What is the Center for Ocean Solutions?

Beth Kerttula resigned her seat yesterday for a fellowship at Stanford. (Photo by Skip Grey/Gavel Alaska)
Beth Kerttula resigned her seat on Monday to take a Stanford University fellowship. Rep. Chris Tuck, to her right, will take over as House Minority Leader. (Photo by Skip Gray/Gavel Alaska)

Rep. Beth Kerttula’s position will be the first for an elected official at the Stanford University Center for Ocean Solutions.

As KTOO has reported, the Juneau Democrat is going back to her Alma Mater as a Visiting Fellow at the center, which is a collaboration of marine research organizations connected with Stanford as well as the Monterey Bay Aquarium, and Monterey Bay Aquarium Research Institute. The research institute specializes in ocean exploration and ocean exploration technology.  The Stanford center also works with other universities and government research agencies.

It’s a major change for Kerttula, who has been advocating for her district, her state, her party for the past 15 years.

Now she’ll be in a non-partisan position.

I’ll have to learn those boundaries.

The Center for Ocean Solutions wants that legislative background, says Executive Director Meg Caldwell. She is also director of Stanford Law School’s Environmental and Natural Resources Law & Policy Program.

Kerttula will be the only visiting fellow at the center who can bring the views, insights, and experience of a state lawmaker to coastal research.

We can’t replicate that here. That’s an incredible sort of resource for us.

Before she ran for office, Kerttula worked for the state of Alaska on oil, gas and other coastal issues in the attorney general’s office. She says that coastal  experience cannot be over-estimated, because it’s “a critical piece of understanding a lot about the way our nation treats oceans and the ability to bring that information back to other policy makers was really the key in terms of my going back to Stanford.”

Other fellows at the center are scientists. Caldwell says Kerttula’s background as a legislator will help make their research more useful to decision makers.

“Beth is going to be able to help us understand the perspectives of decision makers in elected positions and the unique challenges and constraints that they have,” Caldwell says, “and how we can be more effective in engaging with them, in sharing our research findings.”

Kerttula describes her role as a conduit between legislatures and science policy makers, bringing them together to discuss ocean policies.

Years ago, Kerttula pushed the first bill on cruise ship pollution through the Alaska legislature, and at the time it was the toughest in the nation.  While she has continued to work on coastal legislation, “one of the frustrating things for me has been the lack of information and science that we get at the legislative level.
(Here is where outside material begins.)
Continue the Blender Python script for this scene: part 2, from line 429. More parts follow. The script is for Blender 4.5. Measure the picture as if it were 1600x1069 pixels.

So my hope is to sort of be this interface between policy makers and scientists and be able to help us get great answers for what happens (to) our oceans,” she says.

Not only is Alaska the largest state in the nation, it also has thousands of more miles of coastline than any coastal state.

“With Alaska, we are the coastline for the country,” she says. “And with the Arctic opening, these issues just really have gone to the forefront.”

Kerttula’s fellowship at the Stanford Center for Ocean Solutions begins Feb. 3.  At the end of the first year, she has an option to renew for a second year.

Then, she says, she will bring back a new perspective on ocean policy that will certainly have an impact on Alaska.